• **WORK TO COMPLETE**
Retype all of the data exactly as given.

— Begin INFORMATION PROVIDED —

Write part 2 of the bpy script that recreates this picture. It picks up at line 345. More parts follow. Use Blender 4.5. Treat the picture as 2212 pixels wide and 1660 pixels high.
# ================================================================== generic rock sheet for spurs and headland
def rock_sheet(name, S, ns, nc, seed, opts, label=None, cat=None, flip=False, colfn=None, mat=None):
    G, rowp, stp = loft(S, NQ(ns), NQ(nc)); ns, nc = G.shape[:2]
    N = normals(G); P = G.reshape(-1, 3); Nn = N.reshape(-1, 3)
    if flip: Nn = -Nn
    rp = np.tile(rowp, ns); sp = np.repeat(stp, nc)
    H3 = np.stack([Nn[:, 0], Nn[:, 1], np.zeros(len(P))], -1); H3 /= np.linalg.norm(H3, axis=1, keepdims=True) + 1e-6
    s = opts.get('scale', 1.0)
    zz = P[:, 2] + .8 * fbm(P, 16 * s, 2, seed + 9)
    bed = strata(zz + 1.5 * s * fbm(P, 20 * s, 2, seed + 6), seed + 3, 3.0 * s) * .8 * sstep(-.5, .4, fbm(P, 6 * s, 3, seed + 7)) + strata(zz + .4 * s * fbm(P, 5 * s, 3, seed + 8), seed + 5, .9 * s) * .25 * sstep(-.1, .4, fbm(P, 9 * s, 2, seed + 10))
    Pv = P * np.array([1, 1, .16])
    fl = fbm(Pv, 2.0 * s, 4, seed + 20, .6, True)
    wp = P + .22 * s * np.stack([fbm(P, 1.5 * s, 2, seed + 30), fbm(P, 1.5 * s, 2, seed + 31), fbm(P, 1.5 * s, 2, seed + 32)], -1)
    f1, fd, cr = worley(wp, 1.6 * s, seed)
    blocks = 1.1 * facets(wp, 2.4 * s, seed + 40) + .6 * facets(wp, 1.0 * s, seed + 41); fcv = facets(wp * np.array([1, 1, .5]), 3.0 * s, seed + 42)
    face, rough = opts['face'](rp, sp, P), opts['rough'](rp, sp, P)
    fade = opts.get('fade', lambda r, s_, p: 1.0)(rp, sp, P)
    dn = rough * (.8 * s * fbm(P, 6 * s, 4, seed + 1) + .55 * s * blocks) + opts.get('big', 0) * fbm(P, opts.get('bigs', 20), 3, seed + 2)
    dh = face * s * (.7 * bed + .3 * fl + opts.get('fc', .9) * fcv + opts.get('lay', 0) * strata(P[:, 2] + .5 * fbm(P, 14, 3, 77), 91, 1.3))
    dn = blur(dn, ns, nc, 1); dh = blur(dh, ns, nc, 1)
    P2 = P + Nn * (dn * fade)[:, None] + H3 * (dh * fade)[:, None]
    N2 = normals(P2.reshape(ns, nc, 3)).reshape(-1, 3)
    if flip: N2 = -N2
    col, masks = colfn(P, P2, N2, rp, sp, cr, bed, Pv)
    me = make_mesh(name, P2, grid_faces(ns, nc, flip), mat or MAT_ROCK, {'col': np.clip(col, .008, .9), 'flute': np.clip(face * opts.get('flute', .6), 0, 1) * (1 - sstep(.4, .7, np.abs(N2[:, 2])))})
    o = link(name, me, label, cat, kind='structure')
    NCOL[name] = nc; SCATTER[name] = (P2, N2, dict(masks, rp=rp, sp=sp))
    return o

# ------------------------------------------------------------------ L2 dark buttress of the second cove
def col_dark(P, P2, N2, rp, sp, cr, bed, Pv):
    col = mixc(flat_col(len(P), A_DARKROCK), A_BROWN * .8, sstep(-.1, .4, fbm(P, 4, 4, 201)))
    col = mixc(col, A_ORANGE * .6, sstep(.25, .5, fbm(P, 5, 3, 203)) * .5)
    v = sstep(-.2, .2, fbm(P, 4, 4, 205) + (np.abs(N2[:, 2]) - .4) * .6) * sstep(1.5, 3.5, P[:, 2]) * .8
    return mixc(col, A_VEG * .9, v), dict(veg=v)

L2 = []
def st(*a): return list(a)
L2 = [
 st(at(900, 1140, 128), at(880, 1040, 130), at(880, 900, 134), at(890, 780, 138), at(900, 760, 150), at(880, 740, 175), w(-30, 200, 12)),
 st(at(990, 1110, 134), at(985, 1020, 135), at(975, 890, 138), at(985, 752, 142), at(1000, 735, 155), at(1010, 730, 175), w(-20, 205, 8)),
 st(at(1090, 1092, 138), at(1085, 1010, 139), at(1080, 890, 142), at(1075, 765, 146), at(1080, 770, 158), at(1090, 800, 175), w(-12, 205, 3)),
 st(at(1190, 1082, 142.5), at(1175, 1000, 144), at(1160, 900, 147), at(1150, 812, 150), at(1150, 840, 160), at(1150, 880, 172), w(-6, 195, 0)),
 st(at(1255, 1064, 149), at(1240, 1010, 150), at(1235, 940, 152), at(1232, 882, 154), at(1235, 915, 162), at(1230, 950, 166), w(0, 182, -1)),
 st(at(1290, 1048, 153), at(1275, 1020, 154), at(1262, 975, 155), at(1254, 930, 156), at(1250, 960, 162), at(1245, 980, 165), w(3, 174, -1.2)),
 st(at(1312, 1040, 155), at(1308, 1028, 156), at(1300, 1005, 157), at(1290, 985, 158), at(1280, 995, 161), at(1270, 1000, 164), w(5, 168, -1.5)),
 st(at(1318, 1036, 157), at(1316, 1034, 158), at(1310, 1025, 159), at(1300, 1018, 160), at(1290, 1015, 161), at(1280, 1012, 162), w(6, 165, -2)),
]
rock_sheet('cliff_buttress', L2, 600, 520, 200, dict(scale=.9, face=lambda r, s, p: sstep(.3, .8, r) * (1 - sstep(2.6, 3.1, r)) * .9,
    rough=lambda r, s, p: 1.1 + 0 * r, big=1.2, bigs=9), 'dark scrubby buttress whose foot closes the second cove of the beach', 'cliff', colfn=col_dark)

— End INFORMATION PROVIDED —

• **WRITTEN REPLY**
Write part 2 of the bpy script that recreates this picture. It picks up at line 345. More parts follow. Use Blender 4.5. Treat the picture as 2212 pixels wide and 1660 pixels high.
# ================================================================== generic rock sheet for spurs and headland
def rock_sheet(name, S, ns, nc, seed, opts, label=None, cat=None, flip=False, colfn=None, mat=None):
    G, rowp, stp = loft(S, NQ(ns), NQ(nc)); ns, nc = G.shape[:2]
    N = normals(G); P = G.reshape(-1, 3); Nn = N.reshape(-1, 3)
    if flip: Nn = -Nn
    rp = np.tile(rowp, ns); sp = np.repeat(stp, nc)
    H3 = np.stack([Nn[:, 0], Nn[:, 1], np.zeros(len(P))], -1); H3 /= np.linalg.norm(H3, axis=1, keepdims=True) + 1e-6
    s = opts.get('scale', 1.0)
    zz = P[:, 2] + .8 * fbm(P, 16 * s, 2, seed + 9)
    bed = strata(zz + 1.5 * s * fbm(P, 20 * s, 2, seed + 6), seed + 3, 3.0 * s) * .8 * sstep(-.5, .4, fbm(P, 6 * s, 3, seed + 7)) + strata(zz + .4 * s * fbm(P, 5 * s, 3, seed + 8), seed + 5, .9 * s) * .25 * sstep(-.1, .4, fbm(P, 9 * s, 2, seed + 10))
    Pv = P * np.array([1, 1, .16])
    fl = fbm(Pv, 2.0 * s, 4, seed + 20, .6, True)
    wp = P + .22 * s * np.stack([fbm(P, 1.5 * s, 2, seed + 30), fbm(P, 1.5 * s, 2, seed + 31), fbm(P, 1.5 * s, 2, seed + 32)], -1)
    f1, fd, cr = worley(wp, 1.6 * s, seed)
    blocks = 1.1 * facets(wp, 2.4 * s, seed + 40) + .6 * facets(wp, 1.0 * s, seed + 41); fcv = facets(wp * np.array([1, 1, .5]), 3.0 * s, seed + 42)
    face, rough = opts['face'](rp, sp, P), opts['rough'](rp, sp, P)
    fade = opts.get('fade', lambda r, s_, p: 1.0)(rp, sp, P)
    dn = rough * (.8 * s * fbm(P, 6 * s, 4, seed + 1) + .55 * s * blocks) + opts.get('big', 0) * fbm(P, opts.get('bigs', 20), 3, seed + 2)
    dh = face * s * (.7 * bed + .3 * fl + opts.get('fc', .9) * fcv + opts.get('lay', 0) * strata(P[:, 2] + .5 * fbm(P, 14, 3, 77), 91, 1.3))
    dn = blur(dn, ns, nc, 1); dh = blur(dh, ns, nc, 1)
    P2 = P + Nn * (dn * fade)[:, None] + H3 * (dh * fade)[:, None]
    N2 = normals(P2.reshape(ns, nc, 3)).reshape(-1, 3)
    if flip: N2 = -N2
    col, masks = colfn(P, P2, N2, rp, sp, cr, bed, Pv)
    me = make_mesh(name, P2, grid_faces(ns, nc, flip), mat or MAT_ROCK, {'col': np.clip(col, .008, .9), 'flute': np.clip(face * opts.get('flute', .6), 0, 1) * (1 - sstep(.4, .7, np.abs(N2[:, 2])))})
    o = link(name, me, label, cat, kind='structure')
    NCOL[name] = nc; SCATTER[name] = (P2, N2, dict(masks, rp=rp, sp=sp))
    return o

# ------------------------------------------------------------------ L2 dark buttress of the second cove
def col_dark(P, P2, N2, rp, sp, cr, bed, Pv):
    col = mixc(flat_col(len(P), A_DARKROCK), A_BROWN * .8, sstep(-.1, .4, fbm(P, 4, 4, 201)))
    col = mixc(col, A_ORANGE * .6, sstep(.25, .5, fbm(P, 5, 3, 203)) * .5)
    v = sstep(-.2, .2, fbm(P, 4, 4, 205) + (np.abs(N2[:, 2]) - .4) * .6) * sstep(1.5, 3.5, P[:, 2]) * .8
    return mixc(col, A_VEG * .9, v), dict(veg=v)

L2 = []
def st(*a): return list(a)
L2 = [
 st(at(900, 1140, 128), at(880, 1040, 130), at(880, 900, 134), at(890, 780, 138), at(900, 760, 150), at(880, 740, 175), w(-30, 200, 12)),
 st(at(990, 1110, 134), at(985, 1020, 135), at(975, 890, 138), at(985, 752, 142), at(1000, 735, 155), at(1010, 730, 175), w(-20, 205, 8)),
 st(at(1090, 1092, 138), at(1085, 1010, 139), at(1080, 890, 142), at(1075, 765, 146), at(1080, 770, 158), at(1090, 800, 175), w(-12, 205, 3)),
 st(at(1190, 1082, 142.5), at(1175, 1000, 144), at(1160, 900, 147), at(1150, 812, 150), at(1150, 840, 160), at(1150, 880, 172), w(-6, 195, 0)),
 st(at(1255, 1064, 149), at(1240, 1010, 150), at(1235, 940, 152), at(1232, 882, 154), at(1235, 915, 162), at(1230, 950, 166), w(0, 182, -1)),
 st(at(1290, 1048, 153), at(1275, 1020, 154), at(1262, 975, 155), at(1254, 930, 156), at(1250, 960, 162), at(1245, 980, 165), w(3, 174, -1.2)),
 st(at(1312, 1040, 155), at(1308, 1028, 156), at(1300, 1005, 157), at(1290, 985, 158), at(1280, 995, 161), at(1270, 1000, 164), w(5, 168, -1.5)),
 st(at(1318, 1036, 157), at(1316, 1034, 158), at(1310, 1025, 159), at(1300, 1018, 160), at(1290, 1015, 161), at(1280, 1012, 162), w(6, 165, -2)),
]
rock_sheet('cliff_buttress', L2, 600, 520, 200, dict(scale=.9, face=lambda r, s, p: sstep(.3, .8, r) * (1 - sstep(2.6, 3.1, r)) * .9,
    rough=lambda r, s, p: 1.1 + 0 * r, big=1.2, bigs=9), 'dark scrubby buttress whose foot closes the second cove of the beach', 'cliff', colfn=col_dark)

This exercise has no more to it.